Pope Francis recently spoke up to directly criticize the recent onset of radical gender ideology as part of a recent interview, making reference to it as “one of the most dangerous ideological colonizations” in the current public discourse.
Francis spoke out on the topic and others alongside journalist Elisabetta Piqué in an interview that was published back on the 10th of March in La Nación, an Argentine daily newspaper — and he expressed that gender ideology was very dangerous because it heavily blurred the lines between the distinctions of male and female, diminishing the established value that each of those things possessed.
“Gender ideology, today, is one of the most dangerous ideological colonizations,” stated Francis. “Why is it dangerous? Because it blurs differences and the value of men and women. All humanity is the tension of differences. It is to grow through the tension of differences. The question of gender is diluting the differences and making the world the same, all dull, all alike, and that is contrary to the human vocation.”
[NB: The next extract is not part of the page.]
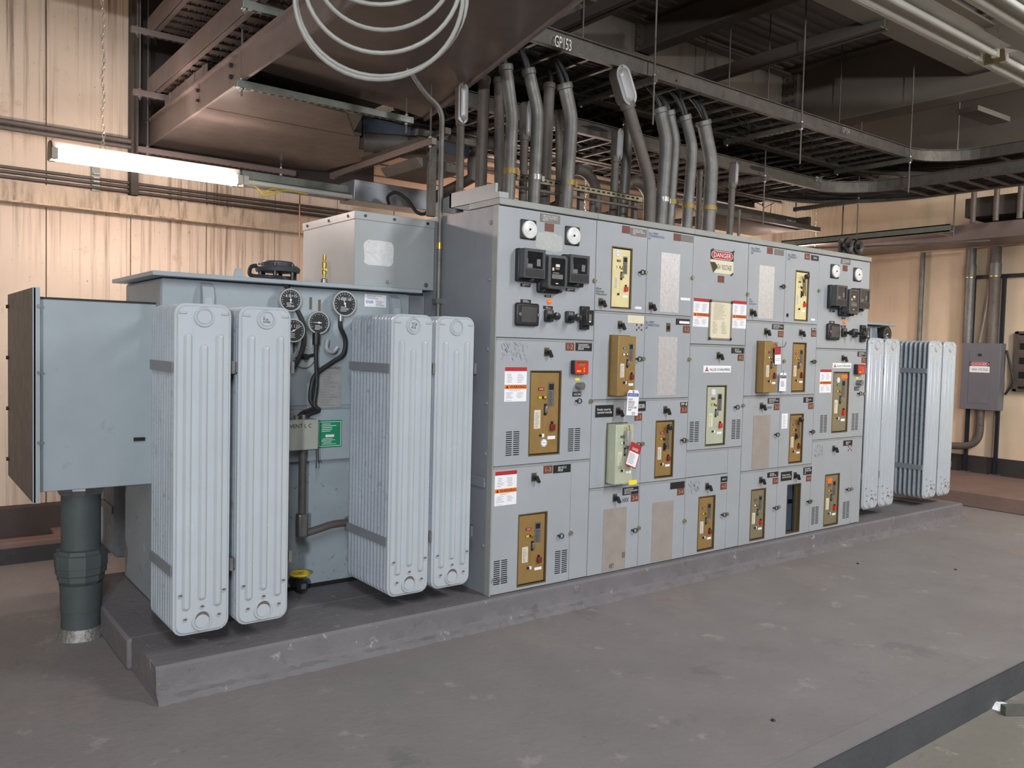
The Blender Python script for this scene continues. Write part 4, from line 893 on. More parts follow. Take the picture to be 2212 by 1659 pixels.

The pope expressed that while he was not currently planning to go out and write anything extensive regarding the topic of gender, he did actually find it necessary to speak on the issue every now and then, mostly “because some people are a bit naive and believe that it is the way to progress.”
He continued on to state that he thinks it is very important to put a hard line of distinction “between what pastoral care is for people who have a different sexual orientation and what gender ideology is … they are two different things.”
The main problem, he explained, was that the advocates of gender ideology were blurring the lines between the distinct sexes — a shift which sparked an extreme level of worry in him that it was a step down the road to the total erasure of humanity.
They “do not distinguish what is respect for sexual diversity or diverse sexual preferences from what is already an anthropology of gender, which is extremely dangerous because it eliminates differences, and that erases humanity, the richness of humanity, both personal, cultural, and social, the diversities and the tensions between differences,” he explained.
A comparison was made by Pope Francis of the current climate to the world presented in a book by Monsignor Robert Hugh Benson from 1907, “Lord of the World,” — which is a world that is expressed as “a future in which differences are disappearing and everything is the same, everything is uniform, a single leader of the whole world.”